Written task:
Return, unaltered, every line from the beginning of the material below up to and including the one with "m.build('leaf_band', 'cornice_stone', corn)".

Data:

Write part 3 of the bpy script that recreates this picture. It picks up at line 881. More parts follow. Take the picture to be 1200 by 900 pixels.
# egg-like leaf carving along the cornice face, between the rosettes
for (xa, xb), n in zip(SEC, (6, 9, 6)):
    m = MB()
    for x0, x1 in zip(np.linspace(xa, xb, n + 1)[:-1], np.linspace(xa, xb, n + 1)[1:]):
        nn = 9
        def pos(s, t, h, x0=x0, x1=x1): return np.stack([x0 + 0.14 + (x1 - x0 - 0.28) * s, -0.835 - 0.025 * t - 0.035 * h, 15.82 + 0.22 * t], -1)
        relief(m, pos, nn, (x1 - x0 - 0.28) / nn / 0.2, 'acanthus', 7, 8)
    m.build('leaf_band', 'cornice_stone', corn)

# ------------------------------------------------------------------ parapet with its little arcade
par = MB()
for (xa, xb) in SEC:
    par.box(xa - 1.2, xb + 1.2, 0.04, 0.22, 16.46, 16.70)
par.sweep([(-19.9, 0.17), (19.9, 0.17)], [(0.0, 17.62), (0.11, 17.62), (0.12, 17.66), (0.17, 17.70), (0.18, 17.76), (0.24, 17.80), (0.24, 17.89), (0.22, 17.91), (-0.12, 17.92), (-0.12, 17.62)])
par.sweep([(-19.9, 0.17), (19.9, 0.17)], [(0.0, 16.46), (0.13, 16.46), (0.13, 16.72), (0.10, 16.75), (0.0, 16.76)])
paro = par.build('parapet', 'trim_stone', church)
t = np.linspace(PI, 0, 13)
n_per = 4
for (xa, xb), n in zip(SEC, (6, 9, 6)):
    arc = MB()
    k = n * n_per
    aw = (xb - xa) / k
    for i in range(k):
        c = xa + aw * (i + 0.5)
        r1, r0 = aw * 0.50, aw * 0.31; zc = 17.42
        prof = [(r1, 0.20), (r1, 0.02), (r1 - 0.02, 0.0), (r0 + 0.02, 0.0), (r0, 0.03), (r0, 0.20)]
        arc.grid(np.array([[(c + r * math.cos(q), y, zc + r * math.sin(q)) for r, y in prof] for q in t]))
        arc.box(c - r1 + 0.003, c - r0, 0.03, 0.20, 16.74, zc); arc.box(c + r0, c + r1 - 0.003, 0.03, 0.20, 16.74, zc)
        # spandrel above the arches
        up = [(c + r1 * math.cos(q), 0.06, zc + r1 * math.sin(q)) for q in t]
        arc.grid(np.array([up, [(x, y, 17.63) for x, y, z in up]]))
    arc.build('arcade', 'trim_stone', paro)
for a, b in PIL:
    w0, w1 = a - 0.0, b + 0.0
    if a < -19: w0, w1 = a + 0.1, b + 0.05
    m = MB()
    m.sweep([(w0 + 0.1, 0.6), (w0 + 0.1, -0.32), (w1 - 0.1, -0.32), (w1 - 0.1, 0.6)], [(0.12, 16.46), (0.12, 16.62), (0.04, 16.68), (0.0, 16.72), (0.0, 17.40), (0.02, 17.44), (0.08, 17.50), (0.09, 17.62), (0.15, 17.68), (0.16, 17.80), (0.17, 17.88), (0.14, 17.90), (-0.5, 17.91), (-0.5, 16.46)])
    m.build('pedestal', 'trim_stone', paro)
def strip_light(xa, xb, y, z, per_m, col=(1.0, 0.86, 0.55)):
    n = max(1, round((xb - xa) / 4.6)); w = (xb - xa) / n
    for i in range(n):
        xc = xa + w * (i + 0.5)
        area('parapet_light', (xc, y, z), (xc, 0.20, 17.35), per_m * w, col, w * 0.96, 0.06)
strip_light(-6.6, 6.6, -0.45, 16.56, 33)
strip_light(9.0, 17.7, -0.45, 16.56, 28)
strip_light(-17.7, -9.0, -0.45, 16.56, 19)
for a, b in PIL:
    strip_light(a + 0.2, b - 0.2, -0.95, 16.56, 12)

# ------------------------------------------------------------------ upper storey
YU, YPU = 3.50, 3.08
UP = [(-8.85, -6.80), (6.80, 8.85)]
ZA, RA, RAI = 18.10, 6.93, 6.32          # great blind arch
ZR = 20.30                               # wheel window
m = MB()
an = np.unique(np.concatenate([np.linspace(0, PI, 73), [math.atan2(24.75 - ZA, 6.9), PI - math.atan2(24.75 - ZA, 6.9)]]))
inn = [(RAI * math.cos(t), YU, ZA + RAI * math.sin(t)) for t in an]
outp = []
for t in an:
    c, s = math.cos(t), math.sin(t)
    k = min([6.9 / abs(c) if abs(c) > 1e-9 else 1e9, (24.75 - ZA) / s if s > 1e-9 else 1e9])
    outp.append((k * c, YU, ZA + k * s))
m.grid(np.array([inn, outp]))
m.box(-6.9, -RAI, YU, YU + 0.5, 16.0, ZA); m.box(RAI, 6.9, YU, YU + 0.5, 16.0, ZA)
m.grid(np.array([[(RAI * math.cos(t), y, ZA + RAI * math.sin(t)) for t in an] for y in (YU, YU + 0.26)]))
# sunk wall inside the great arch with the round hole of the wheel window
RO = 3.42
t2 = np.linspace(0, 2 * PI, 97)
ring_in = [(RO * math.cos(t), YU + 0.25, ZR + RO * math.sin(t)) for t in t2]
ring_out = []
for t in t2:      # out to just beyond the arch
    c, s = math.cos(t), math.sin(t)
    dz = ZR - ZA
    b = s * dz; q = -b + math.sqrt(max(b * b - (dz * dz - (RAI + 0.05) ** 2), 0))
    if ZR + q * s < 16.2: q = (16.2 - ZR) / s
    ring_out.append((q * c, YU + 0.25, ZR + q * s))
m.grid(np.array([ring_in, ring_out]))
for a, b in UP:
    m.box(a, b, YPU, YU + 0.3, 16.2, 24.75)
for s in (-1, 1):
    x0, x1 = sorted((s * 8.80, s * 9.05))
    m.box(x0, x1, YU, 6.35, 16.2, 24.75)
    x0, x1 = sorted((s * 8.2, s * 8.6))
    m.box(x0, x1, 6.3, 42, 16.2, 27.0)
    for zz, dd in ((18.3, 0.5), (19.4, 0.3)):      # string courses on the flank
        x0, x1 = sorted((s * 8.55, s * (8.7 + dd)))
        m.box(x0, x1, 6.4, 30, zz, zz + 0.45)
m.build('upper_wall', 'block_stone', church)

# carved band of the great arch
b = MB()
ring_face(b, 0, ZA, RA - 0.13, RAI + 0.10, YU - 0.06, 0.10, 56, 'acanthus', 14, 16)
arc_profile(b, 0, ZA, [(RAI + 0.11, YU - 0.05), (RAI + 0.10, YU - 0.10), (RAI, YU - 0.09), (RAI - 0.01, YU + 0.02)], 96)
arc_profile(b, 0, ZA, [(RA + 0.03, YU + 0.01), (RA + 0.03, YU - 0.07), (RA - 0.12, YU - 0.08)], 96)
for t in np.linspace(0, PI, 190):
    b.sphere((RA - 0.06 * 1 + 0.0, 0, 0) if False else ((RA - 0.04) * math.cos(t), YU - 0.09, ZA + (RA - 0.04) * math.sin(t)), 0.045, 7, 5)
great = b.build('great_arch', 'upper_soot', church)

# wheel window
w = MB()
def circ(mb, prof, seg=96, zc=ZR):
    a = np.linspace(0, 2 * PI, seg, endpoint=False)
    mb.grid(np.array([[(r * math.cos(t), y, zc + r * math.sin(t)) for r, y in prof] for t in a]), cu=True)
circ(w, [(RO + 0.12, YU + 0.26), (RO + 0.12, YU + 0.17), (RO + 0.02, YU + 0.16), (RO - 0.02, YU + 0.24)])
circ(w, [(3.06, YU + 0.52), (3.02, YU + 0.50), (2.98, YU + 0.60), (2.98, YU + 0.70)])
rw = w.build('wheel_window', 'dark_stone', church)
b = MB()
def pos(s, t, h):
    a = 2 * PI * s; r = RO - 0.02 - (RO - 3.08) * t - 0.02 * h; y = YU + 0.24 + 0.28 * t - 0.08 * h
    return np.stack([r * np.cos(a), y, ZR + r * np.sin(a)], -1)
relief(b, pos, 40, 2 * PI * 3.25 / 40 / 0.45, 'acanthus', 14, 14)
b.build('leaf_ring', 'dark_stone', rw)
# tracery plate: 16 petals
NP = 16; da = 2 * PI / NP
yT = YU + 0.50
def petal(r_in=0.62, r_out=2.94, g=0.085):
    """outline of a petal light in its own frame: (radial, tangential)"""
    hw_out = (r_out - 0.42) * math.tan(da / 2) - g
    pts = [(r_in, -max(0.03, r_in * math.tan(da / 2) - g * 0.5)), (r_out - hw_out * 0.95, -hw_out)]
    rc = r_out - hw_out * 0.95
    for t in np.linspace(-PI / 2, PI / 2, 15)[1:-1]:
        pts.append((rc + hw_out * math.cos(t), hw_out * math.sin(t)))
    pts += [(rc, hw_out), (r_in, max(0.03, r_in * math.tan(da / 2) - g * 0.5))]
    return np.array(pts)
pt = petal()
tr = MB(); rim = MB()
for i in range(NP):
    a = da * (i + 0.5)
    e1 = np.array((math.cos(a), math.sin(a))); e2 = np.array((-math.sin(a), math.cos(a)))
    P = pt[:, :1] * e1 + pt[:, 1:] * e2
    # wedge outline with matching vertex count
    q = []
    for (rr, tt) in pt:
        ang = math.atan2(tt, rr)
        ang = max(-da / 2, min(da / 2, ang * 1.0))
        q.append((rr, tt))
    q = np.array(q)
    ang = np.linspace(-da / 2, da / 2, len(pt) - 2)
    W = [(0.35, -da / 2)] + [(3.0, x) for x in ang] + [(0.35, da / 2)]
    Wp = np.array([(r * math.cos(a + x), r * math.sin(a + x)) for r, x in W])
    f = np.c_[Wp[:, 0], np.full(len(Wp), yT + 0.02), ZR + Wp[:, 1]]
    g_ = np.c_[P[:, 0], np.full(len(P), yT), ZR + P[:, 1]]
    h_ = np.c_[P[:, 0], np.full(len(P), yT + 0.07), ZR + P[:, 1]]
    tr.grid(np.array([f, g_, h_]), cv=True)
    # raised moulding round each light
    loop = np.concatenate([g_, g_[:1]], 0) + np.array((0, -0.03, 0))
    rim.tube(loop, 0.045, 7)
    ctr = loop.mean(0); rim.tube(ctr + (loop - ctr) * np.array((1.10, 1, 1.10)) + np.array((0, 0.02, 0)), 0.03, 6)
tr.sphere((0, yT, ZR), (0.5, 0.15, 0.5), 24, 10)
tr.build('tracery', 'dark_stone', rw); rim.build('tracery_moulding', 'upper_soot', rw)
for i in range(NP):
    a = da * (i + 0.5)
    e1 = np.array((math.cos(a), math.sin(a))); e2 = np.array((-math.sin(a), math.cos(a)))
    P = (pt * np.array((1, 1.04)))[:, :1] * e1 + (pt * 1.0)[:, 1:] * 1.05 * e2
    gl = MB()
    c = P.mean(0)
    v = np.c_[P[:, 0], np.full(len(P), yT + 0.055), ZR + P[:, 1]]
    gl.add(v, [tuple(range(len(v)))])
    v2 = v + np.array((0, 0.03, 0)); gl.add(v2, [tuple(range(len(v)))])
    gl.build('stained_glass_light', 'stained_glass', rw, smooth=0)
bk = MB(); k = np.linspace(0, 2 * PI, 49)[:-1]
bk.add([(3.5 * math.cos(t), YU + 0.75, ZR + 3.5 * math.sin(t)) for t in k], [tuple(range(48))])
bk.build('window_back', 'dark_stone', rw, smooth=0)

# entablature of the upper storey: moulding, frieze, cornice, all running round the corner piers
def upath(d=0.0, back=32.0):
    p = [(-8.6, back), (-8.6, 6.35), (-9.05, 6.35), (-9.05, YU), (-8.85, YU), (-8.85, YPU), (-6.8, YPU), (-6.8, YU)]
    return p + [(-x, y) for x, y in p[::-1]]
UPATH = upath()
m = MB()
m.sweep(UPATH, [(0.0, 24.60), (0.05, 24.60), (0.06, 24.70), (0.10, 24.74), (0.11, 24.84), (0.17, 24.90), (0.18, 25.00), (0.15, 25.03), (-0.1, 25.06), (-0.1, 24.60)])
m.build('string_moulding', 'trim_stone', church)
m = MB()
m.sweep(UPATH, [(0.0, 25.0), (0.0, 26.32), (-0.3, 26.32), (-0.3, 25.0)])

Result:
Write part 3 of the bpy script that recreates this picture. It picks up at line 881. More parts follow. Take the picture to be 1200 by 900 pixels.
# egg-like leaf carving along the cornice face, between the rosettes
for (xa, xb), n in zip(SEC, (6, 9, 6)):
    m = MB()
    for x0, x1 in zip(np.linspace(xa, xb, n + 1)[:-1], np.linspace(xa, xb, n + 1)[1:]):
        nn = 9
        def pos(s, t, h, x0=x0, x1=x1): return np.stack([x0 + 0.14 + (x1 - x0 - 0.28) * s, -0.835 - 0.025 * t - 0.035 * h, 15.82 + 0.22 * t], -1)
        relief(m, pos, nn, (x1 - x0 - 0.28) / nn / 0.2, 'acanthus', 7, 8)
    m.build('leaf_band', 'cornice_stone', corn)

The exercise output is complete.